[Listed records]

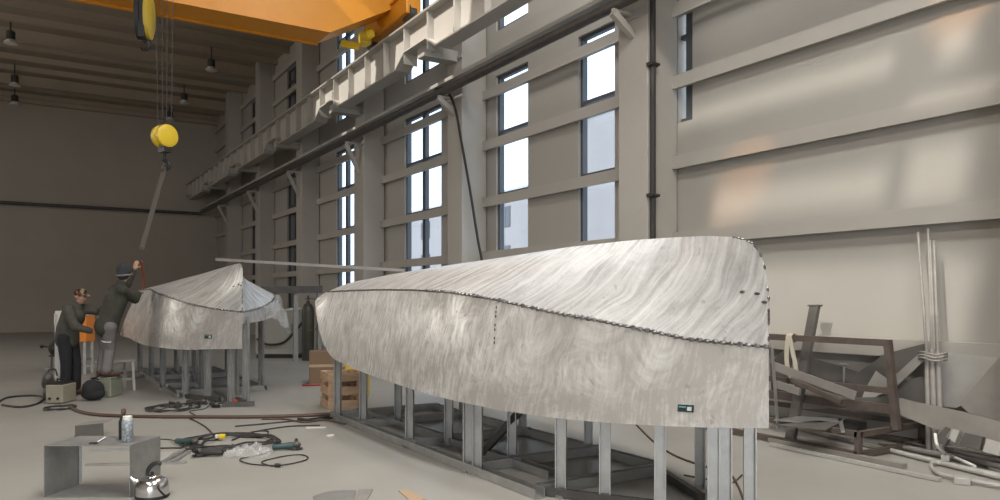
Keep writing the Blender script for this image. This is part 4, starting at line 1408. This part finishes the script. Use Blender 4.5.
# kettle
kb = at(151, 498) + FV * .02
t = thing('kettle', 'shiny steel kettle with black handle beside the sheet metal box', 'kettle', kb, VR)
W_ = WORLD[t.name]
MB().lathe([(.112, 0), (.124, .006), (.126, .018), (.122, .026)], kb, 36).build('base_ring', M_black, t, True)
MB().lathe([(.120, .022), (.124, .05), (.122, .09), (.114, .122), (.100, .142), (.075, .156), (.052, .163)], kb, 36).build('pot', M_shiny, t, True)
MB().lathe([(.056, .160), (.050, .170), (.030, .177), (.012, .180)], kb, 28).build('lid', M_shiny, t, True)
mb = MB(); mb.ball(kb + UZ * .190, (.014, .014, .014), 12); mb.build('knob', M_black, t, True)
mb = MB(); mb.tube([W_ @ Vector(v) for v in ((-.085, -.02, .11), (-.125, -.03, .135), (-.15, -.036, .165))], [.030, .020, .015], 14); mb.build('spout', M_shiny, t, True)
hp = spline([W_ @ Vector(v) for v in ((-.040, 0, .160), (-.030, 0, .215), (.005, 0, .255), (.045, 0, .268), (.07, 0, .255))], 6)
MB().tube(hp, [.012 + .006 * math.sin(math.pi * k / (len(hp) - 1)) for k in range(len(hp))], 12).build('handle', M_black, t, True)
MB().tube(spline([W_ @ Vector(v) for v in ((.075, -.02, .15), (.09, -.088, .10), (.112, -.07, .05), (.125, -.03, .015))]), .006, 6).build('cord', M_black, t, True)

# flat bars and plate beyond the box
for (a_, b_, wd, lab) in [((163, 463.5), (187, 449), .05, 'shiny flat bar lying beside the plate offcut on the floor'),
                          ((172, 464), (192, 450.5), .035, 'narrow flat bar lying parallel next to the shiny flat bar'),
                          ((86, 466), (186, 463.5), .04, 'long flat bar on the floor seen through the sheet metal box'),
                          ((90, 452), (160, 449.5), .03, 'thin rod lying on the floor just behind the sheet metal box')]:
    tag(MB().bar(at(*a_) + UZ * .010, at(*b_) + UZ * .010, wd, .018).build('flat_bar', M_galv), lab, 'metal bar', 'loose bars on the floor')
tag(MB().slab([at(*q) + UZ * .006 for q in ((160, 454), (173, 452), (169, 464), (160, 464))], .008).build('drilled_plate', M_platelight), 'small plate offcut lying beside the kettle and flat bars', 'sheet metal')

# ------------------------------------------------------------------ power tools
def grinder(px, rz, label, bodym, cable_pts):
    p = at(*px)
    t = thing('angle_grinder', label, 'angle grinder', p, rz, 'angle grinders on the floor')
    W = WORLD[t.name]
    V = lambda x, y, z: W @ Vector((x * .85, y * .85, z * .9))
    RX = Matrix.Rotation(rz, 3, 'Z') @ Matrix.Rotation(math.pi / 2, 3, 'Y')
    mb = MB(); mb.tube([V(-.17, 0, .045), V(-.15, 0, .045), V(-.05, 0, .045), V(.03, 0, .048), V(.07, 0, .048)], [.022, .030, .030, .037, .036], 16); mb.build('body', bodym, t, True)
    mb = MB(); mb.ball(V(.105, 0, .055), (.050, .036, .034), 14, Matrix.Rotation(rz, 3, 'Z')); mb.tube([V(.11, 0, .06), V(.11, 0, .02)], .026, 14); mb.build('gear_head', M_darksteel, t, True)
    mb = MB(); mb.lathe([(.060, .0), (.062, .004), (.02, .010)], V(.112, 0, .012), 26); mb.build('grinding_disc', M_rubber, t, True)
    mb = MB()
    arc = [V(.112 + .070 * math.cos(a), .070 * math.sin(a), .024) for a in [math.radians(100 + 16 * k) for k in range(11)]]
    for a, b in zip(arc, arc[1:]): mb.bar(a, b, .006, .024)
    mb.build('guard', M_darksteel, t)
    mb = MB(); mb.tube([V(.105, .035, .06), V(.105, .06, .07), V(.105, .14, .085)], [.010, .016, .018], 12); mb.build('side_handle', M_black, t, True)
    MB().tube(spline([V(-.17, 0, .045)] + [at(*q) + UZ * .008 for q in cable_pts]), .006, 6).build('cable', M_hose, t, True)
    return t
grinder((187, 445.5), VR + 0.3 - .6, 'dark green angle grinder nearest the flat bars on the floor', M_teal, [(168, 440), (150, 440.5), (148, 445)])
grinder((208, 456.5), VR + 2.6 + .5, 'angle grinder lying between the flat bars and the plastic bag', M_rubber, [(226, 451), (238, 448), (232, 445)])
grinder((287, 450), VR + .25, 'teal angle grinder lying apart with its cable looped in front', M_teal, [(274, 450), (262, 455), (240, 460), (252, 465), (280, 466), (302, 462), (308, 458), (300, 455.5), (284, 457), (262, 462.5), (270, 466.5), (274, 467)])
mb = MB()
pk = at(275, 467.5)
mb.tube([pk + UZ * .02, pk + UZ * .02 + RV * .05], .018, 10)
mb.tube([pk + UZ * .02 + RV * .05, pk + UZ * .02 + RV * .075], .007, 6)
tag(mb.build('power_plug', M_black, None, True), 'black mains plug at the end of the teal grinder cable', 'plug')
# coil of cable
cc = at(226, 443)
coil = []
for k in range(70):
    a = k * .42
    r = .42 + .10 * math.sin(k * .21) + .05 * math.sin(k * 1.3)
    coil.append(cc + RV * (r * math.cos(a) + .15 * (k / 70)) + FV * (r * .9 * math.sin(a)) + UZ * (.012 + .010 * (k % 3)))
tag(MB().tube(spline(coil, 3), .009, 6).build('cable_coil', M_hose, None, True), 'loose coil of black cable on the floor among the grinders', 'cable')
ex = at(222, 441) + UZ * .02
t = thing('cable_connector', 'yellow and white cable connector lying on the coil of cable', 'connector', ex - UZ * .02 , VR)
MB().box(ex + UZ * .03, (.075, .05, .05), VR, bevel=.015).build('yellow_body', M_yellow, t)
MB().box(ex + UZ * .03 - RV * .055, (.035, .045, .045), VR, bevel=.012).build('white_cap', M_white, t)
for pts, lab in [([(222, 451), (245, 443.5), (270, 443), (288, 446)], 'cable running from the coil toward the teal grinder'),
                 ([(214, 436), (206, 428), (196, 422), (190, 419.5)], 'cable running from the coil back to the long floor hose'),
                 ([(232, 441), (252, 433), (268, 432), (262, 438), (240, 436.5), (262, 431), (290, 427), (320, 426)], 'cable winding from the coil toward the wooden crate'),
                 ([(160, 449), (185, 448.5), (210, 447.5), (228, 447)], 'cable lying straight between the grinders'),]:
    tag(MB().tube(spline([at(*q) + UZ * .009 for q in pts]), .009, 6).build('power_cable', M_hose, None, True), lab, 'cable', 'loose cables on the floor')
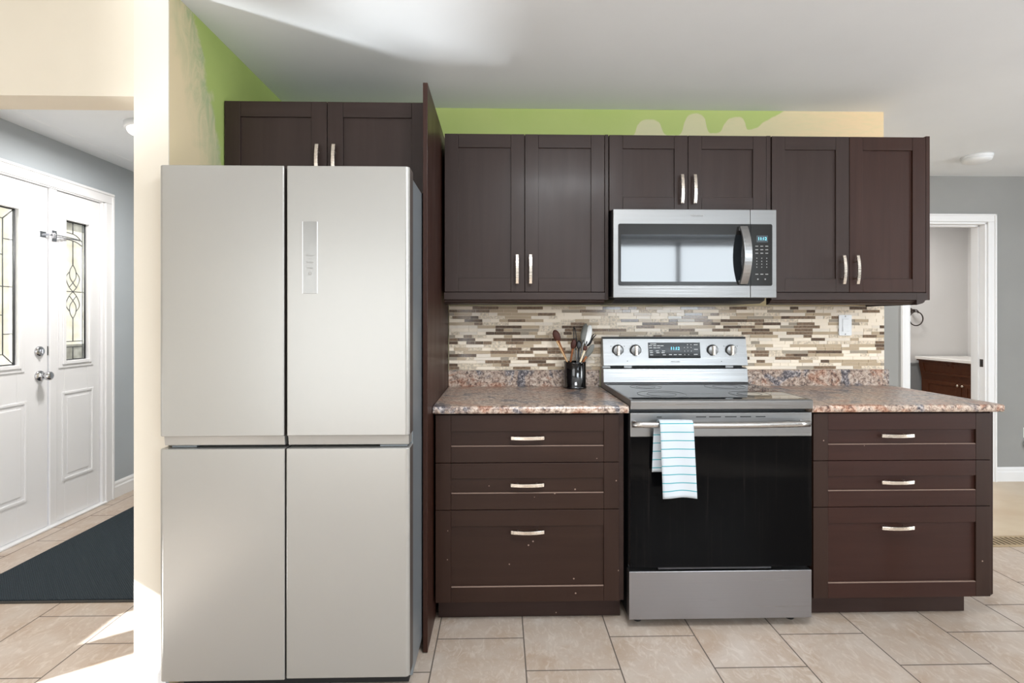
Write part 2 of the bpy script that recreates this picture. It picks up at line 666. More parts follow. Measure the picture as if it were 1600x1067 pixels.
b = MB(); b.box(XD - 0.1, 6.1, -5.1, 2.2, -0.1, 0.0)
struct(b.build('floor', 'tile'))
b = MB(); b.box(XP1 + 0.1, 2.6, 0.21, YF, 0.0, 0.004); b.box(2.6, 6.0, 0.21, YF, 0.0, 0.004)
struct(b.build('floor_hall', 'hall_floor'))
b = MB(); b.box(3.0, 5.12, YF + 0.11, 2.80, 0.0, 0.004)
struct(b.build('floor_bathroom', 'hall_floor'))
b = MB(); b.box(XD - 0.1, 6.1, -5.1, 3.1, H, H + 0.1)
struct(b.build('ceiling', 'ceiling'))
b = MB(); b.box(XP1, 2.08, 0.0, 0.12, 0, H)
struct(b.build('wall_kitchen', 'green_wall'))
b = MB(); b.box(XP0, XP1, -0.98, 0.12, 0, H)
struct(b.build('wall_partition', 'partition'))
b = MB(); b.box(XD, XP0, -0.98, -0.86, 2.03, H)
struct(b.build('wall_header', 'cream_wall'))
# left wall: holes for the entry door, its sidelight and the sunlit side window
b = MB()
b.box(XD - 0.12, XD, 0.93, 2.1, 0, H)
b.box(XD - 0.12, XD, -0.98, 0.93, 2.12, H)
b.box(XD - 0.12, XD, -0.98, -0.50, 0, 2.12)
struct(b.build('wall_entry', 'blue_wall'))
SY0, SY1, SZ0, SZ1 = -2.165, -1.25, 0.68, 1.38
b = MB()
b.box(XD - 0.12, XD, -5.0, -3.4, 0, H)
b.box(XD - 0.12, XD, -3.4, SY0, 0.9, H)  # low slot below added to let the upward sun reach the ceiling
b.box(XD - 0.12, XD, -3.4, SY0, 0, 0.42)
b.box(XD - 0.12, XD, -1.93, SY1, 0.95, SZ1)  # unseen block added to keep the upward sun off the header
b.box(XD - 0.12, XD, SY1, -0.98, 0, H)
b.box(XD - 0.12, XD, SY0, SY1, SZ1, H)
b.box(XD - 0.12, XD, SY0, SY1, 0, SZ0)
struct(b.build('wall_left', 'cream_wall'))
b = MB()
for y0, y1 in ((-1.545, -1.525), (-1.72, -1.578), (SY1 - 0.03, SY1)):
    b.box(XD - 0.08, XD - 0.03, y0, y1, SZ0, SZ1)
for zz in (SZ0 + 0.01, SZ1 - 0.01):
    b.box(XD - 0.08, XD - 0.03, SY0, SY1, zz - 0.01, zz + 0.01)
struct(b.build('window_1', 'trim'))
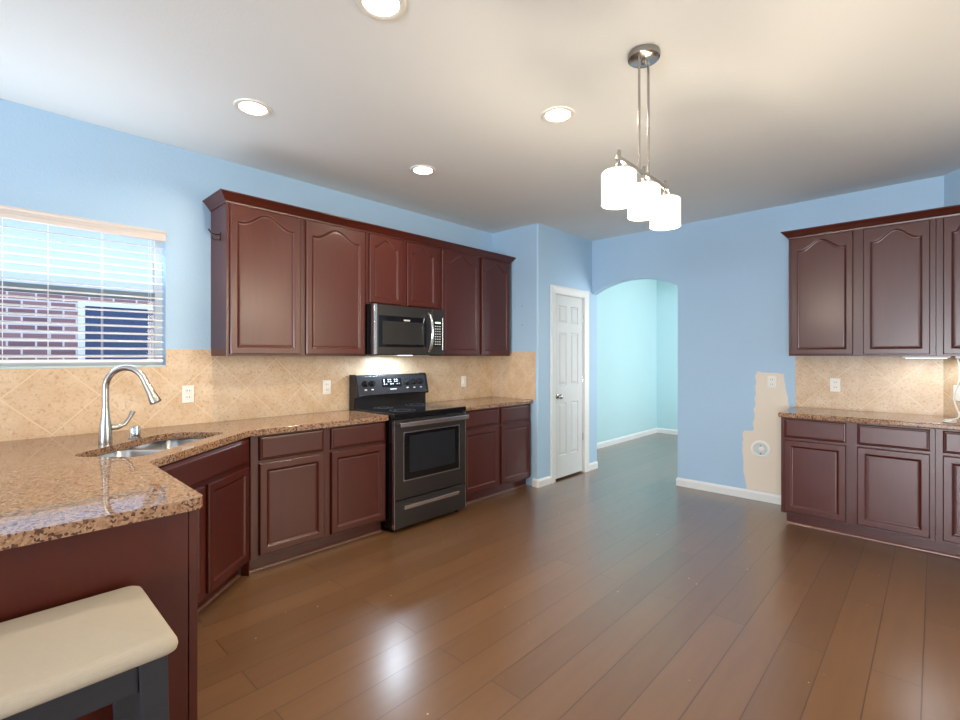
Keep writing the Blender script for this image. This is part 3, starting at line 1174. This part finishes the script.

[What the task asks] Word for word, give again the lines from the first entry to the line with "MB().tube(spline([W_ @ Vector(v)", inclusive. Exclude the pictures.

[Completed exercise]
Keep writing the Blender script for this image. This is part 4, starting at line 1408. This part finishes the script. Use Blender 4.5.
# kettle
kb = at(151, 498) + FV * .02
t = thing('kettle', 'shiny steel kettle with black handle beside the sheet metal box', 'kettle', kb, VR)
W_ = WORLD[t.name]
MB().lathe([(.112, 0), (.124, .006), (.126, .018), (.122, .026)], kb, 36).build('base_ring', M_black, t, True)
MB().lathe([(.120, .022), (.124, .05), (.122, .09), (.114, .122), (.100, .142), (.075, .156), (.052, .163)], kb, 36).build('pot', M_shiny, t, True)
MB().lathe([(.056, .160), (.050, .170), (.030, .177), (.012, .180)], kb, 28).build('lid', M_shiny, t, True)
mb = MB(); mb.ball(kb + UZ * .190, (.014, .014, .014), 12); mb.build('knob', M_black, t, True)
mb = MB(); mb.tube([W_ @ Vector(v) for v in ((-.085, -.02, .11), (-.125, -.03, .135), (-.15, -.036, .165))], [.030, .020, .015], 14); mb.build('spout', M_shiny, t, True)
hp = spline([W_ @ Vector(v) for v in ((-.040, 0, .160), (-.030, 0, .215), (.005, 0, .255), (.045, 0, .268), (.07, 0, .255))], 6)
MB().tube(hp, [.012 + .006 * math.sin(math.pi * k / (len(hp) - 1)) for k in range(len(hp))], 12).build('handle', M_black, t, True)
MB().tube(spline([W_ @ Vector(v) for v in ((.075, -.02, .15), (.09, -.088, .10), (.112, -.07, .05), (.125, -.03, .015))]), .006, 6).build('cord', M_black, t, True)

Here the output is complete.